Monday, Mar. 04, 2002

Super Mannies

By Harriet Barovick

Soon after giving birth to her twins John and Matthew, now nearly 3, Nina Schultz decided that as a single, working parent, she wanted another caregiver around full time. An agency proposed a male nanny. "It hadn't occurred to me, but I realized it was a neat idea to have a positive male influence around for the boys," she says of her live-in nanny, Rob Aquino, 21. "He does everything from dressing them to cooking to playing hoops. They love him. It's the best thing I've done."

It's also a lot more common than it used to be. They are still relatively few--2% to 5% of the U.S.'s more than 1 million at-home child-care providers--but in the past five years, the number of men applying for work and the number of families open to hiring them have gradually risen, nanny-agency directors say.

That may be in part because male nannies are now hip. Jon Bon Jovi, playing the latest love interest of TV's Ally McBeal, doubles as a nanny to her daughter, 10. Trend spotter Faith Popcorn predicts that in the next decade, "manny" (as the guys are called) will become, well, a household word. "Europeans have known for decades that guys can be just as nurturing," says Helen Riley-Collins of San Francisco's In-House Staffing at Aunt Ann's, one of the country's oldest agencies. "Now we're starting to accept it in the U.S."

Like their female counterparts, most male nannies are in their 20s. Many care for older boys and come with experience as camp counselors, day-care workers or teacher's aides. They are most sought after by a growing cadre of single mothers, many of whom want a daily dose of male energy around the house for their kids. But the trend is also being spurred by dual-income couples in which the father travels a lot or is older and less equipped for, say, a pickup game of tackle football.

Ellen Leanse, a married mother of three boys in Menlo Park, Calif., whose husband used to travel frequently, says the three male nannies she hired have helped make up for her weaknesses. A favorite, Alan Schuchman, "would do art projects with them, but he'd also be more physical, which my boys loved. And they slept well because they were exhausted." Her son Alex, now 12, agrees that--no offense--female sitters just don't compare: "If you were trying to talk to a girl about computer games, she'd be like 'O.K., that's nice.' Alan got it."

What's the attraction for the male caregivers? For one thing, say the nannies, it's great experience for child-related jobs like teaching. In Boston an average live-out nanny makes $35,000 to $40,000 a year plus benefits, about what the city's entry-level teachers make. But the main reason men become mannies is simple: they love kids. "It's very enriching--you get a lot closer to them than you would in a class setting," says Schuchman, 34, a former teacher's aide who took his first nanny job three years ago.

Still, most parents are uneasy with the idea of a man caring for their children, fearing that men are incapable of nurturing kids or--this dark thought is rarely expressed--prone to pedophilia.
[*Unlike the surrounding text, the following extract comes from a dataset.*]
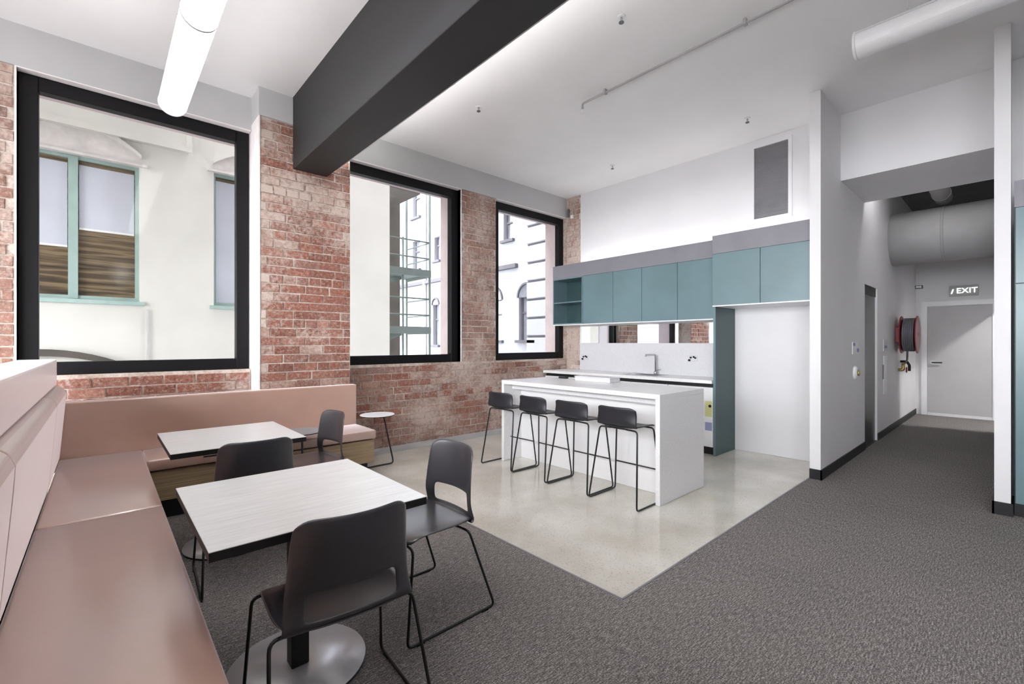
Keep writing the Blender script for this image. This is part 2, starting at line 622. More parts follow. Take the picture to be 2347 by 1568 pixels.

Rebekah Zincavage, a director at the Boston Nanny Center, which employs 300 nannies, 15 of them men, says a female nanny will get two offers after eight interviews, while a man will go on 30 interviews for the same result. "The men are stellar, with more experience than many women, but they have to be twice as good. People are skeptical."

Among the most anxious skeptics are territorial dads. Actor Mandy Patinkin, who raves about the two male nannies he and his wife Kathryn Grody hired when sons Isaac, 19, and Gideon, 15, were younger, says he was initially jealous. "Then I quickly realized that I'm going to be a dad in my own way. And as the kids grow, it's amazing to see things they imitate in each of us. It's as if they had three parents."

Will more dads and moms overcome their uneasiness and try male nannies? Well, it's unlikely that the guys will outnumber their female colleagues anytime soon, but chances are that mannies are here to stay--in some cases, for longer than they had planned. Rob Aquino, who fell in love with Nina Schultz's twins, took a year off from college to care for them. Now he's thinking of staying with the boys another year.